June 25 (UPI) — The U.S. Supreme Court on Thursday struck down a Hawaiian law that required people to ask permission to carry a concealed firearm onto a private property.
The Court’s majority, in a 6-3 ruling, said that Hawaii cannot block a properly licensed person from carrying a concealed weapon on private properties that are open to the public.
Hawaii was one of five states that enacted similar laws after the Court in a 2018 ruling said that states could not limit gun licenses to “exceptional cases” because it violated the 2nd Amendment right to carry a firearm.
The law required people who wanted to carry their firearm in places such as gas stations, restaurants, grocery and other stores, dry cleaners and other properties that are “open to the public” to get permission to carry their gun.
“Under the new Hawaii law, no one carrying a firearm may enter without the property owner’s express authorization,” Justice Samuel Alito wrote in the majority opinion.
“The effect of this new rule is to impose severe restrictions on the daily activities of residents who have satisfied the State’s rigorous requirements for the issuance of a carry permit,” Alito wrote.
In a dissenting opinion, Justice Ketanji Brown Jackson disagreed with the majority that the Hawaii law is an “attempt to end-run our Second Amendment precedents,” suggesting instead that it applies the first principle of property law, the right to exclude.

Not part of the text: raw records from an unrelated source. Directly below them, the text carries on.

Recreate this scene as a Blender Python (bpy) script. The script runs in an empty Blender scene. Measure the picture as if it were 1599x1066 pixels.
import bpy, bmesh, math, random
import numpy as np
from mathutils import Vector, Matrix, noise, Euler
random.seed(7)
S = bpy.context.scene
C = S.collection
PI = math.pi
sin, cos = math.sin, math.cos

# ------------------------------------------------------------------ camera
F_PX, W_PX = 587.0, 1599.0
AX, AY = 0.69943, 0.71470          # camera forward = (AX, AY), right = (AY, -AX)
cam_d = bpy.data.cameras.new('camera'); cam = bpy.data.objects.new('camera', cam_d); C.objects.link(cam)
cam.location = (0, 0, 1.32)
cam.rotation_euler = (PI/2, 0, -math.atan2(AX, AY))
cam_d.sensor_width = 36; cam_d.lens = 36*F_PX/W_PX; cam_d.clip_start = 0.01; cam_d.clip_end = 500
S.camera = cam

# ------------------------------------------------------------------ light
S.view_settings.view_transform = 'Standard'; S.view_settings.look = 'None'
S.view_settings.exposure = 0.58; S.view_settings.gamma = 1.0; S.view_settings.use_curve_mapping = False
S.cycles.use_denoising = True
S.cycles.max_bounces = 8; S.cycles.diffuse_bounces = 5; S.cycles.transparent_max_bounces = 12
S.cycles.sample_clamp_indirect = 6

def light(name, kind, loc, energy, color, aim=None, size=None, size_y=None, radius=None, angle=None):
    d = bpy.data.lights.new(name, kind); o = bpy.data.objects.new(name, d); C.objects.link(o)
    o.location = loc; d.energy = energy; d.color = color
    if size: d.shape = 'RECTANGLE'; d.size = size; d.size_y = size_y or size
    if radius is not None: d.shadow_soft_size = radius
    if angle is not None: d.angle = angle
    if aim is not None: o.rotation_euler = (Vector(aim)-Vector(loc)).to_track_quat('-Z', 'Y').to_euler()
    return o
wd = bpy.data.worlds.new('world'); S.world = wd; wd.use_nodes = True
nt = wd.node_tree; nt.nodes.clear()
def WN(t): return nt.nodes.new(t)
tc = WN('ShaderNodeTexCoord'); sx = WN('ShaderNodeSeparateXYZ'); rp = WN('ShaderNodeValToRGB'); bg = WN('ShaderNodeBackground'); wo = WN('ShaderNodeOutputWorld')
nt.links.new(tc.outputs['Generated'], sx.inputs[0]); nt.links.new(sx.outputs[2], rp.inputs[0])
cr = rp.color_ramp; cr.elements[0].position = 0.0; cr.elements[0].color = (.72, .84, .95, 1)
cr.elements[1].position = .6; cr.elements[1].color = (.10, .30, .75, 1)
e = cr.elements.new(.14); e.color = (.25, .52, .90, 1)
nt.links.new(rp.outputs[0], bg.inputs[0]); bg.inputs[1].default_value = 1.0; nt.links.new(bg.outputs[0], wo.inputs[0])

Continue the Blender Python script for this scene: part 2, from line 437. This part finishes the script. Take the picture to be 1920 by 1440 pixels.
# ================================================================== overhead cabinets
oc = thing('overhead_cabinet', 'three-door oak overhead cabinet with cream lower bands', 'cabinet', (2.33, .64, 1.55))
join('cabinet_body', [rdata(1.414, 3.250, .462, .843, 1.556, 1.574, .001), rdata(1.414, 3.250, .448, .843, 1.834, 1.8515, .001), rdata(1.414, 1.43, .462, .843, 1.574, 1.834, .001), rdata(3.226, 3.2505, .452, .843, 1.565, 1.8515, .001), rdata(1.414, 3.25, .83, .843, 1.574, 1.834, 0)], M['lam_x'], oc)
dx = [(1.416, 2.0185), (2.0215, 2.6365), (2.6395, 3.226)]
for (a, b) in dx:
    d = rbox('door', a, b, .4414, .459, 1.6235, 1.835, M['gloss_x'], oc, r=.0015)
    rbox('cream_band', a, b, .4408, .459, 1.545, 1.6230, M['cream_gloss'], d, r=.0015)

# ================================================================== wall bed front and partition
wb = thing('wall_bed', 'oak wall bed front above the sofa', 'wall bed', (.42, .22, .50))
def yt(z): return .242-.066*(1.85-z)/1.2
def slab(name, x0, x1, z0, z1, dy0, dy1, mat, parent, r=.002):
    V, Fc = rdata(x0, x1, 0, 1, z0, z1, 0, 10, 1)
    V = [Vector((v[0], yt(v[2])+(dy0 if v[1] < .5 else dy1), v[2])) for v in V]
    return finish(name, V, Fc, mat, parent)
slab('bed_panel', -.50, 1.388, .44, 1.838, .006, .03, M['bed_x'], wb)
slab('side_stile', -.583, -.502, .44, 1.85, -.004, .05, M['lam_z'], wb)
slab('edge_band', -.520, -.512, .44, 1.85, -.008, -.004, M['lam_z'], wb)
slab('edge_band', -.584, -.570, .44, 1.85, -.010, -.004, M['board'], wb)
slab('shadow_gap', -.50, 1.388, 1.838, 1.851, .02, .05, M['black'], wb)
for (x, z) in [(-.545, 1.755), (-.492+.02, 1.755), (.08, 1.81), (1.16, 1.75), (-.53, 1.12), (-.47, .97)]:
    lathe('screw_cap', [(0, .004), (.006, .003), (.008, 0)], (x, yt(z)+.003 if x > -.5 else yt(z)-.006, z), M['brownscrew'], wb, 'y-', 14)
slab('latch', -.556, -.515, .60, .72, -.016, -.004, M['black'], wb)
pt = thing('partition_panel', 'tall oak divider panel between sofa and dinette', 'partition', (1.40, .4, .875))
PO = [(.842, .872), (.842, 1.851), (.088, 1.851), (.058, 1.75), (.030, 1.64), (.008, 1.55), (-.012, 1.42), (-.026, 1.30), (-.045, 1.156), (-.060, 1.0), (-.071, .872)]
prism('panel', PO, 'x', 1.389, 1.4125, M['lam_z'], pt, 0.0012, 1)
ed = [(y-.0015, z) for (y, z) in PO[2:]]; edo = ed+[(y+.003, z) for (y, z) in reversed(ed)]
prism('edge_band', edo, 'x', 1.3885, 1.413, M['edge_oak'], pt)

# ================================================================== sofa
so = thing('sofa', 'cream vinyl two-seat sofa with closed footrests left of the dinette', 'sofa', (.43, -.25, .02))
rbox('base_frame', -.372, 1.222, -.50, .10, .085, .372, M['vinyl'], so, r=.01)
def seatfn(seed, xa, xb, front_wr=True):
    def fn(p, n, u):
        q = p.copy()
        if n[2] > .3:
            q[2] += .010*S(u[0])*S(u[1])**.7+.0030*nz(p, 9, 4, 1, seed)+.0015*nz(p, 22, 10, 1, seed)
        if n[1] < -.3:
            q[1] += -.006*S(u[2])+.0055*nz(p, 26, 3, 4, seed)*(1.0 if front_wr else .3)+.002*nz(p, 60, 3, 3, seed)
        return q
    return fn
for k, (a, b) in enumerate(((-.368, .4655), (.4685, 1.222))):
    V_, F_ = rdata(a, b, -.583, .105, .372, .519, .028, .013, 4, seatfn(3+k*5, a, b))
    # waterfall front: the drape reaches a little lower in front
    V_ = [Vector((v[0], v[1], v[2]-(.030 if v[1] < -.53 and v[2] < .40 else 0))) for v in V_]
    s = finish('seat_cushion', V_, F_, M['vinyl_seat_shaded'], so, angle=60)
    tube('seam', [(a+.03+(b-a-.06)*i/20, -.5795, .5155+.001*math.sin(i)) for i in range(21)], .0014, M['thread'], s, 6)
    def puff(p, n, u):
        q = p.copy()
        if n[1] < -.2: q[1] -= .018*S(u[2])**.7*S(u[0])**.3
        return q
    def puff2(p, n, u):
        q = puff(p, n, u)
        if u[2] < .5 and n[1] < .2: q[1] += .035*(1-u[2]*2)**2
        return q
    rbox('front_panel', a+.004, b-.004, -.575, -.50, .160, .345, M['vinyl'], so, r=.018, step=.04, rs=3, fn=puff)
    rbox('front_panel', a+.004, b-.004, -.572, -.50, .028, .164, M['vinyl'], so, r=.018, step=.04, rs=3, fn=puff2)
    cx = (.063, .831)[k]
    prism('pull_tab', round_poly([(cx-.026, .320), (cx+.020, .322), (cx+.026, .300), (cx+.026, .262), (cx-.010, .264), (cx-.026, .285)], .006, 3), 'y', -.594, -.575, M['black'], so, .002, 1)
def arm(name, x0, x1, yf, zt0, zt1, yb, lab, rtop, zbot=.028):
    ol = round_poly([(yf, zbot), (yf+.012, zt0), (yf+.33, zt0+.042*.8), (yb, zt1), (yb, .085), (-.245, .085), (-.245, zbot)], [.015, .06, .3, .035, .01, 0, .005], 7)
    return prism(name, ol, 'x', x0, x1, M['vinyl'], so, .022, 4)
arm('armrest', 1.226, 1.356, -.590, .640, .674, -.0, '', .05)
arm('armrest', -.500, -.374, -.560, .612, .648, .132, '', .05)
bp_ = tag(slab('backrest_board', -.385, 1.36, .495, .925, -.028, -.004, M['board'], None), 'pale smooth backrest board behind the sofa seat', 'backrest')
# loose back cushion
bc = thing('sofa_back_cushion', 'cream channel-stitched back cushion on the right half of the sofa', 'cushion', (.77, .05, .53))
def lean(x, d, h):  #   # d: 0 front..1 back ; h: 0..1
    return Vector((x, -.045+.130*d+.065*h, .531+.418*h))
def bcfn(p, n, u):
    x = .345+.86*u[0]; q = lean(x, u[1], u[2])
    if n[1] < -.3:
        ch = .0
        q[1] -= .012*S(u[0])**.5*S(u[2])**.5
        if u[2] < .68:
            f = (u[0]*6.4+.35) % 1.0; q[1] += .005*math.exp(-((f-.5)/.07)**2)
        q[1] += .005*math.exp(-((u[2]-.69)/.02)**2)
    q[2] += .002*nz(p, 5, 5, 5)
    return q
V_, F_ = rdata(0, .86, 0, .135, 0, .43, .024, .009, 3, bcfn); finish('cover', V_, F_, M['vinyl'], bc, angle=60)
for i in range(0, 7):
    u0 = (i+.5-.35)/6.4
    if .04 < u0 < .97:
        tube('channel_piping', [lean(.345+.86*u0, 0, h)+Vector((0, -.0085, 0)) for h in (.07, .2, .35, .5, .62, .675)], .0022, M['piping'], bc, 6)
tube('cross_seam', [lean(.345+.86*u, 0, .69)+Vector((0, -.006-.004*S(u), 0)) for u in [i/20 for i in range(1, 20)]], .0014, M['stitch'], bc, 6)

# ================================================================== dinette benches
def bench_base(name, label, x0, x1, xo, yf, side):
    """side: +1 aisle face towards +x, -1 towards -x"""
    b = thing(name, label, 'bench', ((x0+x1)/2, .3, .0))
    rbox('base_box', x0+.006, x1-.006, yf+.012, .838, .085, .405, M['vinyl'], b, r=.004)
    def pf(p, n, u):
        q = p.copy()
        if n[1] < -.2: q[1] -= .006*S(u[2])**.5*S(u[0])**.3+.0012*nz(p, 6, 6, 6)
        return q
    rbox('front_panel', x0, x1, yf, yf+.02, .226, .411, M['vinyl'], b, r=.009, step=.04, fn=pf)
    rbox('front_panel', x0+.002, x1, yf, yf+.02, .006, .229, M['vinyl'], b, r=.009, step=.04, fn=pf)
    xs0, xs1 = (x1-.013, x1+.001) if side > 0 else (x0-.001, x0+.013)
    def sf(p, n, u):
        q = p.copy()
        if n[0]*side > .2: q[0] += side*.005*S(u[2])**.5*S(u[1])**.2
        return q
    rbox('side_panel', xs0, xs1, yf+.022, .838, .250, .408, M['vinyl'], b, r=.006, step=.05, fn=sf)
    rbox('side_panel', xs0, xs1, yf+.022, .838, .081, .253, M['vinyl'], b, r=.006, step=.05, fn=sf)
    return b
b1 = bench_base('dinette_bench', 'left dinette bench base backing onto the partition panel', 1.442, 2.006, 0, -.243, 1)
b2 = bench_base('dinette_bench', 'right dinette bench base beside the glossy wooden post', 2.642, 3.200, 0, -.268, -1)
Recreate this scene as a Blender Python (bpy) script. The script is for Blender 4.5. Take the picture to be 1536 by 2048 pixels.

In addition to noting that Hawaii has a long history of restrictive gun laws, Brown Jackson said it enacted the permission law in order to prevent confusion among property owners that federal law had affected traditional expectations in the state.
“The public might well have an implied license to enter private property open to the public, and such permission might generally include the ability to enter armed,” she wrote in the dissent.
“But,” she wrote, “any such license is not a matter of right — a license is a creature of state law and custom, and it can vary accordingly.”